Your kid is the best athlete among his peers. He’s head and shoulders above, actually. You were the best athlete throughout school; so was your spouse. It is, therefore, your kid’s birthright to be the best.

It’s so frustrating when he’s not given the playing time he deserves. Why should he, a superstar, sit on the bench while that other kid who missed so many practices get to be out there? And it’s completely irrelevant that your kid lost the last five face-offs he was in. The sun was in his eyes. He didn’t get enough sleep. He was thrown off because of the argument at breakfast table that morning. The other team was older and bigger. The kid on your team who won his face-offs–that’s irrelevant. He was lucky. Besides, he got more playing time than your kid, so of course he’s had more experience. The point is, it’s not fair.

Your kid gets knocked over all the time because the other team knows they have to cover him.  If they didn’t knock him down, he’d do serious damage.

During the game, you’re seething on the sidelines. You question every call, because the ref is targeting your kid. He probably thinks he’s making things fair for the other team, to make calls against your kid, but does he stop to think it’s not fair to your kid?

During the car ride home, you and your spouse bitterly recount the ways in which your kid was unfairly treated. The injustices. The ironies. The moronic calls. The coach’s favoritism. Next year, you swear, you’re moving him to the other town’s team. They’d be lucky to have him.

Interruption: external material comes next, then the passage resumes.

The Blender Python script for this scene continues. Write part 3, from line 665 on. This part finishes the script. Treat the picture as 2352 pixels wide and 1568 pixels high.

Your kid learns from you how unfair the world is. How much he deserves, and how outrageous it is that the coaches don’t recognize it. He learns that he should be bitter and angry at his teammates who are given playing time that should rightfully be his, while he rots on the bench. He learns that he should look for explanations like favoritism when things don’t go his way. He learns that it’s definitely not his fault.

As a parent, it’s your job to show him how to deal with disappointment.